__CHALLENGE__:
Locate every line in the records below that holds the word "Blender" and return each one.

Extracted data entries

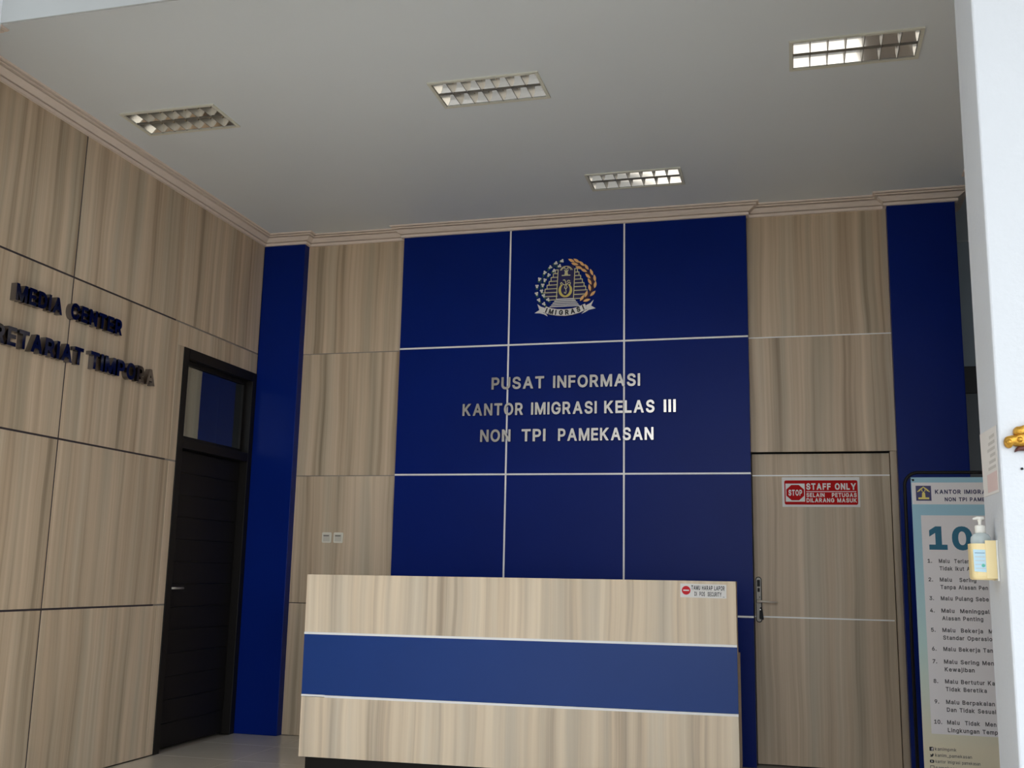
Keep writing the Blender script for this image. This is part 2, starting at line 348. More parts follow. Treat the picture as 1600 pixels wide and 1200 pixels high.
_gc = {}
def glyph(ch, bold, res=3):
    """solid of one character, normalised so that x starts at 0 and the cap height is 1; z runs -0.5..0.5"""
    k = (ch, round(bold, 4))
    if k not in _gc:
        d = bold * 900
        cs = [fatten([(c[i], c[i + 1]) for i in range(0, len(c), 2)], d) for c in GLYPHS[ch]]
        vs, es = [], []
        for c in cs:
            n0 = len(vs); vs += c
            es += [(n0 + i, n0 + (i + 1) % len(c)) for i in range(len(c))]
        tv, _, tf, _, _, _ = delaunay_2d_cdt(vs, es, [], 0, 1e-4)
        def wind(x, y):
            w = 0
            for c in cs:
                for i in range(len(c)):
                    p, q = c[i - 1], c[i]
                    if (p.y <= y) != (q.y <= y):
                        if p.x + (y - p.y) / (q.y - p.y) * (q.x - p.x) > x: w += 1 if q.y > p.y else -1
            return w
        keep = []
        for f in tf:                                        # strokes wind clockwise; counters cancel them out
            cx = sum(tv[i].x for i in f) / len(f); cy = sum(tv[i].y for i in f) / len(f)
            if wind(cx, cy) < 0:
                a2 = sum(tv[f[k - 1]].x * tv[f[k]].y - tv[f[k]].x * tv[f[k - 1]].y for k in range(len(f)))
                keep.append(tuple(f) if a2 > 0 else tuple(f[::-1]))
        n = len(tv)
        raw = [(v.x / 1000, v.y / 1000, 0.5) for v in tv] + [(v.x / 1000, v.y / 1000, -0.5) for v in tv]
        fs = list(keep) + [tuple(i + n for i in f[::-1]) for f in keep]
        he = set((f[k - 1], f[k]) for f in keep for k in range(len(f)))
        fs += [(p, p + n, q + n, q) for p, q in he if (q, p) not in he]
        used = sorted(set(i for f in fs for i in f)); idx = {v: i for i, v in enumerate(used)}
        raw = [raw[i] for i in used]; fs = [tuple(idx[i] for i in f) for f in fs]
        h = 0.509 + 2 * d / 1000; y0 = -d / 1000
        x0 = min(v[0] for v in raw); x1 = max(v[0] for v in raw)
        co = [((v[0] - x0) / h, (v[1] - y0) / h, v[2]) for v in raw]
        _gc[k] = (co, fs, (x1 - x0) / h)
    return _gc[k]

def layout(word, width, cap, bold, gap=0.17):
    ws = [(glyph(c, bold)[2] if c != ' ' else 0.42) for c in word]
    total = sum(ws) + gap * (len(word) - 1)
    sx = width / (total * cap)
    x = 0; out = []
    for c, w in zip(word, ws):
        if c != ' ': out.append((c, x * cap * sx))
        x += w + gap
    return out, sx

def letters(parent, fr, word, a, b, width, cap, depth, m_, bold=0.02, slant_b=0.0, gap=0.17):
    """separate solid letters standing on the frame plane: parts of the sign"""
    pos, sx = layout(word, width, cap, bold, gap)
    for c, x in pos:
        co, fs, w = glyph(c, bold)
        yy = b + slant_b * (x / width)
        vs = [fr.p(a + x + p[0] * cap * sx, yy + p[1] * cap, (p[2] + 0.5) * depth) - parent.location for p in co]
        me = bpy.data.meshes.new('letter')
        me.from_pydata(vs, [], fs); me.update()
        link('letter', me, m_, parent)

def print_line(parent, fr, text, a, b, width, cap, m_, bold=0.02, c=0.0006, name='printed_text', gap=0.17, split=False):
    """flat printed lettering c above the plane: large print as single letters, small print as one part"""
    pos, sx = layout(text, width, cap, bold, gap)
    groups = [[q] for q in pos] if split else [pos]
    for g_ in groups:
        raw, faces = [], []
        for ch, x in g_:
            co, fs, w = glyph(ch, bold)
            n0 = len(raw)
            raw += [fr.p(a + x + p[0] * cap * sx, b + p[1] * cap, c + (p[2] + 0.5) * 0.0004) - parent.location for p in co]
            faces += [tuple(i + n0 for i in f) for f in fs]
        me = bpy.data.meshes.new('printed_letter' if split else name)
        me.from_pydata(raw, [], faces); me.update()
        link(me.name.split('.')[0], me, m_, parent, kind=None if split or len(g_) == 1 else 'stuff')

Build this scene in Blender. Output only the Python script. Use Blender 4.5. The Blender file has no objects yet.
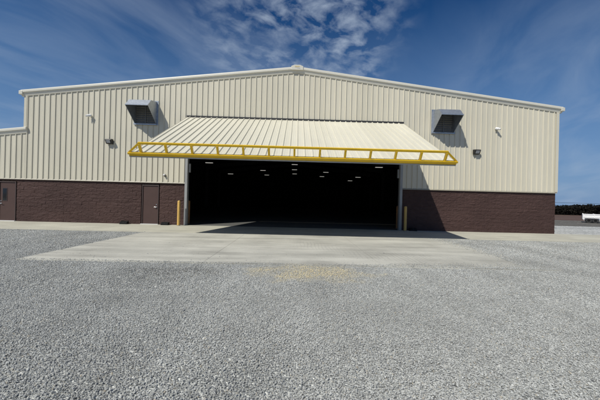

__RESPONSE BELOW__:
Keep writing the Blender script for this image. This is part 2, starting at line 348. More parts follow. Treat the picture as 1600 pixels wide and 1200 pixels high.
Build this scene in Blender. Output only the Python script. Use Blender 4.5. The Blender file has no objects yet.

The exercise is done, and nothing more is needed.